§ **Written request**: Please output exactly the lines of the material from the first through the line containing "c, s_ = math.cos(.75), math.sin(.75)", and nothing more.

§ **Data block**:
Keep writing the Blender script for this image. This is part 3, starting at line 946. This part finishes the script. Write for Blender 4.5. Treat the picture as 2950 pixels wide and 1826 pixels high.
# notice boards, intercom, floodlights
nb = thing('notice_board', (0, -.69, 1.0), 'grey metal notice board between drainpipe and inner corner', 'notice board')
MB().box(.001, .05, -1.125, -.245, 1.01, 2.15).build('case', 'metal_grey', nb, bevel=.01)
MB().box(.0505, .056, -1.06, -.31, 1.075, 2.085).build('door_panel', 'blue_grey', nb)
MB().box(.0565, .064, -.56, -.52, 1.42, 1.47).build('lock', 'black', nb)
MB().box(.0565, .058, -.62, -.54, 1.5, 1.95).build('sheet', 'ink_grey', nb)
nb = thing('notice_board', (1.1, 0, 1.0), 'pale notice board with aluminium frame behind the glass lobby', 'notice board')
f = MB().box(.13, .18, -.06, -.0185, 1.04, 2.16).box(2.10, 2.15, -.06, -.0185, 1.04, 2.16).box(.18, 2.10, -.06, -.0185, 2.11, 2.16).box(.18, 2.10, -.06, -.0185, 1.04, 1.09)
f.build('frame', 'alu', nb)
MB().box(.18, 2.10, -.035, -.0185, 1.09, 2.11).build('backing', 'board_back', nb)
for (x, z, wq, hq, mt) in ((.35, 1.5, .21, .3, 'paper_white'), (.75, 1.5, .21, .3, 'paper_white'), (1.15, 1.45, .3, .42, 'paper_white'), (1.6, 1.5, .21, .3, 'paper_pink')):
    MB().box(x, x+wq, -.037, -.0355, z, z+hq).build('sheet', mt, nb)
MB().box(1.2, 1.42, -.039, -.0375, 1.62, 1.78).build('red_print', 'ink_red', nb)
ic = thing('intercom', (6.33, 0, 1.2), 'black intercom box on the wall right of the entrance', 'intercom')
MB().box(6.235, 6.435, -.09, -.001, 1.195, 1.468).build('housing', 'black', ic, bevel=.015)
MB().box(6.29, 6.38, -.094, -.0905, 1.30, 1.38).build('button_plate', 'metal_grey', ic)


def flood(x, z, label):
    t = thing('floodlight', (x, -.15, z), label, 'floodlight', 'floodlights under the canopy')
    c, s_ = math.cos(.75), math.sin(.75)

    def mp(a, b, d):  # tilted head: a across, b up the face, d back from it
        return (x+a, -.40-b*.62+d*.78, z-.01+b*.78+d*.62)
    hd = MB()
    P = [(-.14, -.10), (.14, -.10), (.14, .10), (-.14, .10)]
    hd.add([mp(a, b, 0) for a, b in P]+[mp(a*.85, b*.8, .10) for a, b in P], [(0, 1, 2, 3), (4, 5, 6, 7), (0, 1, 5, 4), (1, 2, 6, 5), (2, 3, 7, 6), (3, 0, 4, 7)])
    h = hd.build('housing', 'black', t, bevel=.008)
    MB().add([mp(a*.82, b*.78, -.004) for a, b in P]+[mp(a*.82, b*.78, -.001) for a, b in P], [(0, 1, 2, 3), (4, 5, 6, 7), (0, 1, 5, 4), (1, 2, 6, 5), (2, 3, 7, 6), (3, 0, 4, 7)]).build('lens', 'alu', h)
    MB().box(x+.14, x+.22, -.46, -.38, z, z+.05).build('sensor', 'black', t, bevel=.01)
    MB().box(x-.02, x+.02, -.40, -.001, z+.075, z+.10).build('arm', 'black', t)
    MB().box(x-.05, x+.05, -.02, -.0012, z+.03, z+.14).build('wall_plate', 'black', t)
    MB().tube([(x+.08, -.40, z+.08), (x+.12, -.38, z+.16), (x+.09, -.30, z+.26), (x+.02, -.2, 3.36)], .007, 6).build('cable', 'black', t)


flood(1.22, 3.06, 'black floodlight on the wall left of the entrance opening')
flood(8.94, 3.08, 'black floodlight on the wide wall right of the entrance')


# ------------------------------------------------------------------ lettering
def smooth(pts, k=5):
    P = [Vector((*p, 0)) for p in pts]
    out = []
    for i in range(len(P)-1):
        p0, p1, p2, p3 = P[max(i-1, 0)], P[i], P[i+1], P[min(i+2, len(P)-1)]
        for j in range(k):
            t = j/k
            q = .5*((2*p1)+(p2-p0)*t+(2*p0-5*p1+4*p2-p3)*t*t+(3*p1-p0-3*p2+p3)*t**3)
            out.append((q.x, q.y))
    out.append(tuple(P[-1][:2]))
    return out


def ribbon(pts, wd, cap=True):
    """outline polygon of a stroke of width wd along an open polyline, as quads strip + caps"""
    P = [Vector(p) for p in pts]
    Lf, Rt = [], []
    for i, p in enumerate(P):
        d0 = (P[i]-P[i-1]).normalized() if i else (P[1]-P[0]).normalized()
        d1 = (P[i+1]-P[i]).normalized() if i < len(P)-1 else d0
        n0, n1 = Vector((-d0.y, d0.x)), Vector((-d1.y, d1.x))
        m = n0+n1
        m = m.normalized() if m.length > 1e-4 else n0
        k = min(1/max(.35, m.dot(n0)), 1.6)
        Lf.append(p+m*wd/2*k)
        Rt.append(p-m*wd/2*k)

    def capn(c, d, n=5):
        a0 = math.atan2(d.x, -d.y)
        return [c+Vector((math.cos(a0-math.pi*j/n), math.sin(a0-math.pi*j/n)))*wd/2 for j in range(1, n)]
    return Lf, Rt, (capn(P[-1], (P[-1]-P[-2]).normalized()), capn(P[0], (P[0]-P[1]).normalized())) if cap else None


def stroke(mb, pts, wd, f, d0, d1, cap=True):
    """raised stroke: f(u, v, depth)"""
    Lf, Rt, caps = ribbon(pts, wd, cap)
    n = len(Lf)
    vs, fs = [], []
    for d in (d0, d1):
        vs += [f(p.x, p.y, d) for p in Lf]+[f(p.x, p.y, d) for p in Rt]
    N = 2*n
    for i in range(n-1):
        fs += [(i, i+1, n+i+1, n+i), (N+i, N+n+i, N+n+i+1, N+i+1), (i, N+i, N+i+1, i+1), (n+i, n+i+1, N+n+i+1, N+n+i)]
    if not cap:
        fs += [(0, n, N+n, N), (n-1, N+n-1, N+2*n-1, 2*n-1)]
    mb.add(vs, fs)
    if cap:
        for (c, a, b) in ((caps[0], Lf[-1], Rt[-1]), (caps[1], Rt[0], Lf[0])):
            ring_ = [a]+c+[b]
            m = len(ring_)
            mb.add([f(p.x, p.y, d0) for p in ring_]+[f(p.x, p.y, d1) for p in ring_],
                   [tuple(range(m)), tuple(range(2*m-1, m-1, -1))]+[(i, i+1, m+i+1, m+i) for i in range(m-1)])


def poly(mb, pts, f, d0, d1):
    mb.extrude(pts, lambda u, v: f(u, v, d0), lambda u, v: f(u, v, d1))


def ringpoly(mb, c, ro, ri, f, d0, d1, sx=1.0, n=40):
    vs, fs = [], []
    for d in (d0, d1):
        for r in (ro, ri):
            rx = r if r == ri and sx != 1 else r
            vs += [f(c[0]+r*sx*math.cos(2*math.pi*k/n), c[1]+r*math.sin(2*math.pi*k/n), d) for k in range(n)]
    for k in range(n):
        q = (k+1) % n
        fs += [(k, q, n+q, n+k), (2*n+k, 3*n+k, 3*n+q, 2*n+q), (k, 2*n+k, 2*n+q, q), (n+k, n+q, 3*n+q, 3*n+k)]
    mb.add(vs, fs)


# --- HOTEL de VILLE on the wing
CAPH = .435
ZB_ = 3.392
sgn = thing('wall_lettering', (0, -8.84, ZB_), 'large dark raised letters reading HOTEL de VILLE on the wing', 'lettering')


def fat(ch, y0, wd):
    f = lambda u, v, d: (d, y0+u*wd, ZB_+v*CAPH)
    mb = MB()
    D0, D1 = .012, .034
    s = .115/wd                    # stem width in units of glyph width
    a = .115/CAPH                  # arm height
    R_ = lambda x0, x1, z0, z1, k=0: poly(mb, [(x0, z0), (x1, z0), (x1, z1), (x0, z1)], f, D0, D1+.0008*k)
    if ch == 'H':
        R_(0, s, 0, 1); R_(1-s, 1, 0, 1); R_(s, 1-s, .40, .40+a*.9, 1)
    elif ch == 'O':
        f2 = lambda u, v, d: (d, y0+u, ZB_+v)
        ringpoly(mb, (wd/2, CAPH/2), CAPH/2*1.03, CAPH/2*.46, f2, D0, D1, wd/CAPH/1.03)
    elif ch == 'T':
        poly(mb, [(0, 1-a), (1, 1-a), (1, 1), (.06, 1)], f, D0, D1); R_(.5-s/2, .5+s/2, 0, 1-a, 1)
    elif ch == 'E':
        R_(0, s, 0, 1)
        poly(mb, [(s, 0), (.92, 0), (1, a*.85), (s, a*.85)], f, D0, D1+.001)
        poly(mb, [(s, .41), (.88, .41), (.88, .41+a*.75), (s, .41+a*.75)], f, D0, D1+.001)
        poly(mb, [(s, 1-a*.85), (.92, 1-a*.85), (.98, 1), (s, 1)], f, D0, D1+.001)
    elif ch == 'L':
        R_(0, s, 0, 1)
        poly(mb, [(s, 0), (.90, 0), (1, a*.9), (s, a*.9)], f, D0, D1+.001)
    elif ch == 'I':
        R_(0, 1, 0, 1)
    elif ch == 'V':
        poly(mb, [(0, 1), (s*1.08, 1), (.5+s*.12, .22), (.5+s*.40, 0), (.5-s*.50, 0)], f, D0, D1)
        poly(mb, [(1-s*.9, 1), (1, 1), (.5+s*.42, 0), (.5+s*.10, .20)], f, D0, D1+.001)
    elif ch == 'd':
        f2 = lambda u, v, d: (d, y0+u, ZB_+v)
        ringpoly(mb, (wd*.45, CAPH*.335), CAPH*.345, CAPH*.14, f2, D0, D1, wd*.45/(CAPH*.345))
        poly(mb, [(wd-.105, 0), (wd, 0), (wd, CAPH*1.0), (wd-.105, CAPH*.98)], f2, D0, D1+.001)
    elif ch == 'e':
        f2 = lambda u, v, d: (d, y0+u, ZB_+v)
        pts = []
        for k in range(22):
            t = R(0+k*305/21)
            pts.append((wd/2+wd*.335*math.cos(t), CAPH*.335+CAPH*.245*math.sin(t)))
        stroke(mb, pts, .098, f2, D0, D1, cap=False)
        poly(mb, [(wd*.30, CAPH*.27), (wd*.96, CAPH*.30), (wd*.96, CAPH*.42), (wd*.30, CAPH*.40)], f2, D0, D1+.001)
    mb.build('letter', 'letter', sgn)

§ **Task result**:
Keep writing the Blender script for this image. This is part 3, starting at line 946. This part finishes the script. Write for Blender 4.5. Treat the picture as 2950 pixels wide and 1826 pixels high.
# notice boards, intercom, floodlights
nb = thing('notice_board', (0, -.69, 1.0), 'grey metal notice board between drainpipe and inner corner', 'notice board')
MB().box(.001, .05, -1.125, -.245, 1.01, 2.15).build('case', 'metal_grey', nb, bevel=.01)
MB().box(.0505, .056, -1.06, -.31, 1.075, 2.085).build('door_panel', 'blue_grey', nb)
MB().box(.0565, .064, -.56, -.52, 1.42, 1.47).build('lock', 'black', nb)
MB().box(.0565, .058, -.62, -.54, 1.5, 1.95).build('sheet', 'ink_grey', nb)
nb = thing('notice_board', (1.1, 0, 1.0), 'pale notice board with aluminium frame behind the glass lobby', 'notice board')
f = MB().box(.13, .18, -.06, -.0185, 1.04, 2.16).box(2.10, 2.15, -.06, -.0185, 1.04, 2.16).box(.18, 2.10, -.06, -.0185, 2.11, 2.16).box(.18, 2.10, -.06, -.0185, 1.04, 1.09)
f.build('frame', 'alu', nb)
MB().box(.18, 2.10, -.035, -.0185, 1.09, 2.11).build('backing', 'board_back', nb)
for (x, z, wq, hq, mt) in ((.35, 1.5, .21, .3, 'paper_white'), (.75, 1.5, .21, .3, 'paper_white'), (1.15, 1.45, .3, .42, 'paper_white'), (1.6, 1.5, .21, .3, 'paper_pink')):
    MB().box(x, x+wq, -.037, -.0355, z, z+hq).build('sheet', mt, nb)
MB().box(1.2, 1.42, -.039, -.0375, 1.62, 1.78).build('red_print', 'ink_red', nb)
ic = thing('intercom', (6.33, 0, 1.2), 'black intercom box on the wall right of the entrance', 'intercom')
MB().box(6.235, 6.435, -.09, -.001, 1.195, 1.468).build('housing', 'black', ic, bevel=.015)
MB().box(6.29, 6.38, -.094, -.0905, 1.30, 1.38).build('button_plate', 'metal_grey', ic)


def flood(x, z, label):
    t = thing('floodlight', (x, -.15, z), label, 'floodlight', 'floodlights under the canopy')
    c, s_ = math.cos(.75), math.sin(.75)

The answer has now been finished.